Mirabile Dictu! JP Morgan Finally on Regulatory Hot Seat for Widespread Control Failures and Alleged Lying by Blythe Masters Under Oath

Yves Smith, Naked Capitalism

Friday, May 3, 2013

The Times reports that the bank faces actions across eight regulators including: FERC, for a series of “schemes” to dupe state authorities to overpay for power and includes allegations that JP Morgan executive Blythe Masters lied under oath; using false documents when collecting credit card debt; and a failure to report suspicious trading activities by Bernie Madoff.

The fact that JP Morgan is in hot water isn’t news. Josh Rosner revealed in an extensive report released in early March that the bank had paid out over $8.5 billion in fines since 2009, nearly 12% of its net income, for violations across virtually all of its operations. This account showed the carefully cultivated picture of JP Morgan as a well-managed operation was an artful fabrication.



The London Whale fiasco alone demonstrated beyond doubt that JP Morgan was, as Rosner put it, out of control. Even before the Senate investigation, media reports provided compelling evidence of astonishing risk management failures, such as having risk management reporting to the CIO, rather than being independent. Sarbanes Oxley expert Michael Crimmins saw the risk management and control failures to be so severe as to firing Dimon.

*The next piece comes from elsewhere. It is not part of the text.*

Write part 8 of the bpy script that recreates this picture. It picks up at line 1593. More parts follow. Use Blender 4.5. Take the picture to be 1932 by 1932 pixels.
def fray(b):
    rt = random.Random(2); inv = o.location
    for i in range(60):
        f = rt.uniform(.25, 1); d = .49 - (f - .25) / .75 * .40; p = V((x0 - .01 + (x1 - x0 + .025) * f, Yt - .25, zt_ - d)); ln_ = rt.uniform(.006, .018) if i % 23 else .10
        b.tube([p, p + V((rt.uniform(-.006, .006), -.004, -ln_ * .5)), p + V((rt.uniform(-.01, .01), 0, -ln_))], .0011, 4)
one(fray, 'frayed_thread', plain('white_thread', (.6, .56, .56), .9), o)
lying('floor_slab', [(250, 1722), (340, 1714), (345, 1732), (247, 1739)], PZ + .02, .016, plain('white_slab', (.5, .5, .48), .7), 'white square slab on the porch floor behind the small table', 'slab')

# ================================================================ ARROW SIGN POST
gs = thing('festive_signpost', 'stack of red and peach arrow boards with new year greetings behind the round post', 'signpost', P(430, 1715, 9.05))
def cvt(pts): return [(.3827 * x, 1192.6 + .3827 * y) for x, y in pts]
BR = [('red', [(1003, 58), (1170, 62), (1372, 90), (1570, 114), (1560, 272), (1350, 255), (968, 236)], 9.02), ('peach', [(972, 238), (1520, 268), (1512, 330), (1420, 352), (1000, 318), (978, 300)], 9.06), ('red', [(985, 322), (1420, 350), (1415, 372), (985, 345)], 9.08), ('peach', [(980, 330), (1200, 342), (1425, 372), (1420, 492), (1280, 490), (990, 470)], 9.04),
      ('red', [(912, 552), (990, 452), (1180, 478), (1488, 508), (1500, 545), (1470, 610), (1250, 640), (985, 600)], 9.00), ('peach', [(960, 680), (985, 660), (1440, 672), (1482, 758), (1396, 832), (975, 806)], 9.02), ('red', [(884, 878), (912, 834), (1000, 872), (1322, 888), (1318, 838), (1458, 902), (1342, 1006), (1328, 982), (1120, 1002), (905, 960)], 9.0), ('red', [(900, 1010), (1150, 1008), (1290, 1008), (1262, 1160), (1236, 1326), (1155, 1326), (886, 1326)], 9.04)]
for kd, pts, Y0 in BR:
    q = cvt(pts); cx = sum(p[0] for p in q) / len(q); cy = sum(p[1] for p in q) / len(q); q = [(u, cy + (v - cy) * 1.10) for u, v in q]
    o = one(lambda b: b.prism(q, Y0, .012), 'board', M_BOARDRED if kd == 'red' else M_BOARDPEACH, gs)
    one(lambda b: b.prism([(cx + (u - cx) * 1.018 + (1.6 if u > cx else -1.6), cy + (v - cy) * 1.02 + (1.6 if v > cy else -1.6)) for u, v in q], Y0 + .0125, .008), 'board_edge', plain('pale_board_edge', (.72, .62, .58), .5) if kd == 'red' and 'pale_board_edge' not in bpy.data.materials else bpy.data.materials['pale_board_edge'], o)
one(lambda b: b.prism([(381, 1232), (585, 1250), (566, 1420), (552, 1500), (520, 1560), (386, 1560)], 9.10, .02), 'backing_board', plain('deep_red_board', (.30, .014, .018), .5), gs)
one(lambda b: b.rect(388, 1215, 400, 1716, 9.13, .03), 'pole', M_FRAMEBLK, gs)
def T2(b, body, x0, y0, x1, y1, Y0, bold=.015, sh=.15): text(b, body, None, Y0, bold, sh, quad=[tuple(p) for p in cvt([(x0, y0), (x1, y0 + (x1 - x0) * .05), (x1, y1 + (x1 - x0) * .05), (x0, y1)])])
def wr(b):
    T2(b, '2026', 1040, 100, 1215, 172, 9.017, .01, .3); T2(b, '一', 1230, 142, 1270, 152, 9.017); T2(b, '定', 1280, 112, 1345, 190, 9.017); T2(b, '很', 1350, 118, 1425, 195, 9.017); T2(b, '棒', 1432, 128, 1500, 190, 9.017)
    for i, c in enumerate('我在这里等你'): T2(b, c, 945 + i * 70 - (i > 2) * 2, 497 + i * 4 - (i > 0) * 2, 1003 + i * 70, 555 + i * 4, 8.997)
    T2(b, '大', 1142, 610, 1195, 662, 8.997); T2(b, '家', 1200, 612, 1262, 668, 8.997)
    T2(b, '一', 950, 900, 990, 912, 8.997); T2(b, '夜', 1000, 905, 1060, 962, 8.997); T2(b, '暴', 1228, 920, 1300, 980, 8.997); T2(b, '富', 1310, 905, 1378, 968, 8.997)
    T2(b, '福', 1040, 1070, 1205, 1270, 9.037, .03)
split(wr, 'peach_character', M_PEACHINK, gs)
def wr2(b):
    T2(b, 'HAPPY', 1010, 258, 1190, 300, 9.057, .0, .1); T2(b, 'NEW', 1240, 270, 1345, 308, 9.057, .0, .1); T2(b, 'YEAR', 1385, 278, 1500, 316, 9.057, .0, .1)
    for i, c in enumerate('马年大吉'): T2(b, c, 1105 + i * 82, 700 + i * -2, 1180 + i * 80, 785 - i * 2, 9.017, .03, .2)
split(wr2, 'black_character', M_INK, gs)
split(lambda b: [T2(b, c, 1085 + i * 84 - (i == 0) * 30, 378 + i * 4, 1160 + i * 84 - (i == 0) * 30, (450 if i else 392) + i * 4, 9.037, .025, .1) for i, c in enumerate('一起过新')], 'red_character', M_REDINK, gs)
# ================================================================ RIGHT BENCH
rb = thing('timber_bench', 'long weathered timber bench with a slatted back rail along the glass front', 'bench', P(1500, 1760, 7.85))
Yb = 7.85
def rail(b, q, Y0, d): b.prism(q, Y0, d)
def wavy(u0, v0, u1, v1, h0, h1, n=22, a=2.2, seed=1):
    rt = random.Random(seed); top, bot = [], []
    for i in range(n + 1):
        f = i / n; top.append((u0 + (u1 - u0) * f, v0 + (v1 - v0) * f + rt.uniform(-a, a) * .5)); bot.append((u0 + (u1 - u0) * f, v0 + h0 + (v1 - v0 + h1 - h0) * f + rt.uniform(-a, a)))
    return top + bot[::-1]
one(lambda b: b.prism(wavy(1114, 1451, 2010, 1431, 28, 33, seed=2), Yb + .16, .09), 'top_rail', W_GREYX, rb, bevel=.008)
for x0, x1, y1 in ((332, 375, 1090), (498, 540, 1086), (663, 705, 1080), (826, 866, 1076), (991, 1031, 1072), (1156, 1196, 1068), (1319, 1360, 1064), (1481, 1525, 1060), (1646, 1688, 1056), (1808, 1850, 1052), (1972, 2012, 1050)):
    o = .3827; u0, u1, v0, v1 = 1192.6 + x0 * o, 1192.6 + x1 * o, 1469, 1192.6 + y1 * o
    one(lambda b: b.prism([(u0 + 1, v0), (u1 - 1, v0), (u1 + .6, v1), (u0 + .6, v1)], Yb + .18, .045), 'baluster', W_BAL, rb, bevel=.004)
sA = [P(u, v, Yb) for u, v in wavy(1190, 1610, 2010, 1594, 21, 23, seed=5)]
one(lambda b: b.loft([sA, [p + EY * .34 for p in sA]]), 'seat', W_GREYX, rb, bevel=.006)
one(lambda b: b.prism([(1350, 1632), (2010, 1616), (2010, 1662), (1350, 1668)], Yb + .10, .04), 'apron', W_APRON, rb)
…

And despite this impressive history of bad conduct, JP Morgan was getting special treatment from regulators as recently as January of this year. Marcy Wheeler noted the OCC failed to clean up “previously identified systemic weaknesses” in its anti-money laundering compliance. Eighteen months of intransigence and all the OCC did was scold a bit. It issued no fine.

Even though regulators are finally waking up to the fact that JP Morgan is a dangerous institution that thinks it can act as a law unto itself, the bank does not appear ready to change its ways.

JPMorgan’s annual meeting will be May 21 in Tampa, Florida.